Porém, sendo tudo isto verdade, é bom reconhecer o que aconteceu e não o dar por adquirido para sempre.
Paradoxalmente, vivemos hoje como se não houvesse amanhã, ao mesmo tempo que queremos ser imortais. Consumimos, esgotamos, escavamos e exploramos a pensar em nós e nos nossos e não nos outros.
Julgo que quem fez o 25 de Abril não pensou apenas em si mesmo nem nos seus. Pensou e agiu convictamente a pensar no bem comum, no que era ou pensava que era melhor para todos. Uns de uma maneira outros de outra, sim, mas com esse propósito comum.
Assim, neste ano que celebramos os 50 anos do 25 de Abril, sinto alguma comoção ao pensar nas conquistas tão verdadeiras quanto frágeis que datam dessa altura e espanto-me a cada dia com a voracidade com que vivemos a nossa vida colectiva, ao ponto de pôr tudo isso em cheque.
Infelizmente, não é nenhum exagero. Assim como, quase sem darmos conta, as demagogias grassam legitimadas pelo voto, também as guerras e o nuclear estão mais presentes do que nunca desde a Segunda Guerra Mundial.

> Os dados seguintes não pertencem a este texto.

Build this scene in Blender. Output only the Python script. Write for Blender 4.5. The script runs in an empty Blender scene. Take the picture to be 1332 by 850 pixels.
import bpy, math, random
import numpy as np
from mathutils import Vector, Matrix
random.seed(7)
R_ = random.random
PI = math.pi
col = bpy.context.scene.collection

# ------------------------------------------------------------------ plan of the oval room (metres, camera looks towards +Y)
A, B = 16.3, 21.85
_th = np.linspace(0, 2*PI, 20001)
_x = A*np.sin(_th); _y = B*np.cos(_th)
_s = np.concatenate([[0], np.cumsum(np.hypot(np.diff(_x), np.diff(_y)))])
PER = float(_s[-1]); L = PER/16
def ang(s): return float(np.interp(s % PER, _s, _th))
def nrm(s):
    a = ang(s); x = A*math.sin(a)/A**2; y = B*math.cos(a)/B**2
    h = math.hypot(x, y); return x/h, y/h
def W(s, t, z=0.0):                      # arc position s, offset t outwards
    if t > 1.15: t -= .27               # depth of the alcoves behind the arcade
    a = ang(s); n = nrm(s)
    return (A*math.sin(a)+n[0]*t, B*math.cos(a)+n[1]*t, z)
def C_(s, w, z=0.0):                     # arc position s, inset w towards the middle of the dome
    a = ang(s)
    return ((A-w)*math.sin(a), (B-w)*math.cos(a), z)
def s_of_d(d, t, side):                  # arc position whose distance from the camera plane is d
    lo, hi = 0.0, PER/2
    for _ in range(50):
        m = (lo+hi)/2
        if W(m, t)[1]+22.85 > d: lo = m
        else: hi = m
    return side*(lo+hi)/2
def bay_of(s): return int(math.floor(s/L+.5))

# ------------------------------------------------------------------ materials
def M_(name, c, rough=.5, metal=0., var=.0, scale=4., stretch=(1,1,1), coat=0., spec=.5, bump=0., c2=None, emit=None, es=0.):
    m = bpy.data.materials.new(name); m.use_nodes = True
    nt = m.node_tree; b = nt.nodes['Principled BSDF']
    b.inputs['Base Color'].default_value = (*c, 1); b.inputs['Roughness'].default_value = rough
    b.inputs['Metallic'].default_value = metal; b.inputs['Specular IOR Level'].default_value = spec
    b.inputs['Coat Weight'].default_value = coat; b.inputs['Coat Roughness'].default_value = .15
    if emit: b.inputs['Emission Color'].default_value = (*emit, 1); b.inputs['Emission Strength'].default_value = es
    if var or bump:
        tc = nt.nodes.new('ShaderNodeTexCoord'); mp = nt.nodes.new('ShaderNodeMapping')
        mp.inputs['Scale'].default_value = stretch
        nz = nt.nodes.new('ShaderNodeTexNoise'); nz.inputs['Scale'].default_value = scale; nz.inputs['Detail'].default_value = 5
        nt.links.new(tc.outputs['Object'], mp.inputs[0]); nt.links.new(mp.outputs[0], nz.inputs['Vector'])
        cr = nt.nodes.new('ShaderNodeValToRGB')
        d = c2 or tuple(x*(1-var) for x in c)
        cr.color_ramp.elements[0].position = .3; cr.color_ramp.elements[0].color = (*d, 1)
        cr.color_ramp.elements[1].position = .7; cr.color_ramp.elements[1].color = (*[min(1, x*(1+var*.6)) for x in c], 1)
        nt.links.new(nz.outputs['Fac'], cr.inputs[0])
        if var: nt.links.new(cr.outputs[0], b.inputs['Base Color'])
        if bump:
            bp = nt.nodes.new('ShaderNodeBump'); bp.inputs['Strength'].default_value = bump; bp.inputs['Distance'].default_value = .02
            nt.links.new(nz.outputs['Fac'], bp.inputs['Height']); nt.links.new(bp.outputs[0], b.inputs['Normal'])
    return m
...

Nestes 50 anos de Abril, com ou sem cravo na lapela, mais ou menos politizados, de forma mais ou menos efusiva, seria bom que ganhássemos definitivamente consciência sobre o real valor da paz, do pão, da democracia, da liberdade e da educação. Não apenas invocá-los para comemorar uma data, mas vivê-los e difundi-los a cada dia, com a consciência exacta que tudo isso nos pode fugir entre os dedos e, porventura, mais rapidamente do que pensamos.
Para que nos próximos cinquenta anos tudo isso continue a ser tão presente e vivo quanto se tornou a partir de 25 de Abril de 1974.